The pragmatic answer is: this edge case is rare, and receiveResult is wrapped in a full database transaction. If the retry detects that the submission is already in a final state (not pending), we can short-circuit:

// What a defensive receiveResult would check
const existing = await manager.findOne(Submission, { where: { id: submissionId } })
if (existing?.status !== Status.Pending) {
  this.logger.warn(`Submission ${submissionId} already finalized, skipping duplicate result`)
  return
}

This check isn't bulletproof (there's a TOCTOU window), but combined with database transaction isolation, it handles the practical case. The more rigorous solution is to make receiveResult fully idempotent — use INSERT ... ON CONFLICT DO NOTHING patterns for counters, or track whether a specific judgeId has been processed in a deduplicated store.

We haven't fully solved this yet. The architecture is correct, the failure mode is understood, and the mitigation makes it vanishingly unlikely to cause issues in production. But "at-least-once delivery means idempotent consumers" is a requirement we need to keep working toward.

What Changed in Practice

The submission pipeline went from: a hand-rolled Queue<T> with no retries, no visibility, and silent job loss on worker crash — to: Bull-managed queues with retry logic, a web dashboard, proper job lifecycle tracking, and explicit anti-replay protection.

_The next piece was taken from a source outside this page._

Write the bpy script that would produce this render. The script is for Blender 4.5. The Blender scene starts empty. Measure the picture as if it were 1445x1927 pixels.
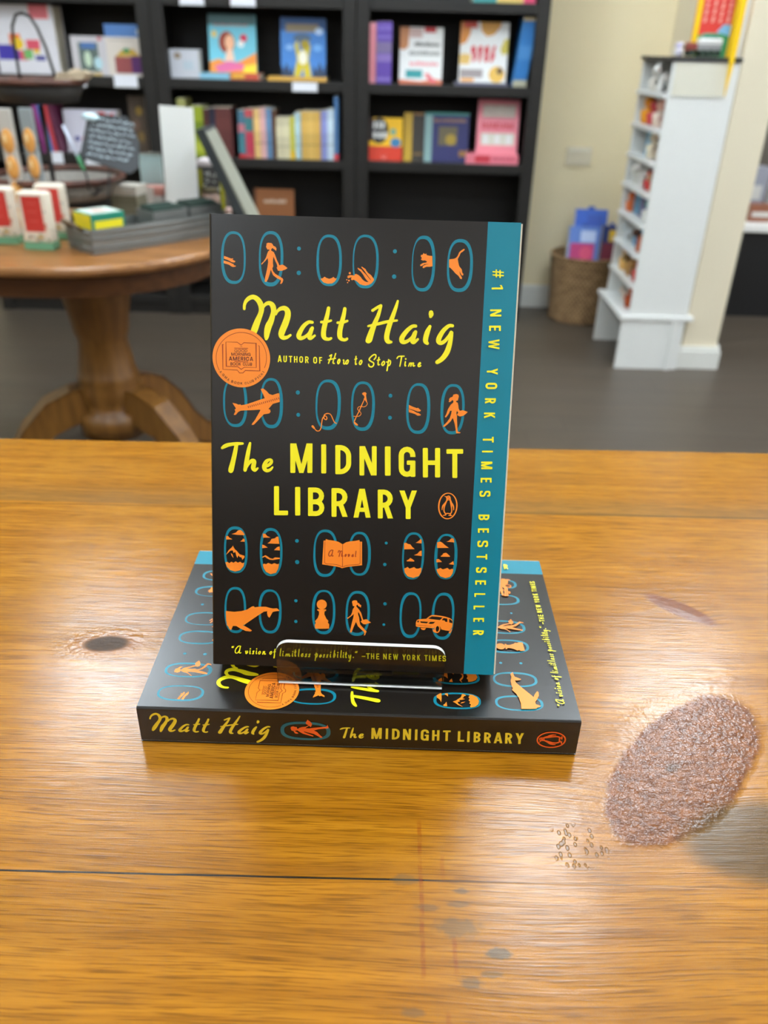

The observable difference: submissions that previously might just silently vanish (worker crash, network error to heng-controller) now retry automatically. The dashboard lets me see if jobs are backing up, what error messages failed jobs have, and how many retries each job has consumed.

The judge-tx → judge-rx two-queue design means the OJ server isn't trying to do synchronous HTTP calls to heng-controller inline with user requests. The submission endpoint enqueues a job and returns immediately; the queue handles the rest asynchronously. Under load, jobs back up in the queue gracefully instead of timing out in HTTP handlers.

The judgeId / SADD anti-replay mechanism is the piece that surprised me most to have to build. I assumed message queues would handle idempotency. They don't — they only handle delivery guarantees. Idempotency is the consumer's problem, and in this case, the consumer is us.

That's the lesson that sticks: "we're using a queue" doesn't mean "we've solved message handling." It means you've gotten delivery guarantees. What you do with those guarantees — making your processing idempotent, handling duplicates, thinking through crash scenarios — is still your problem.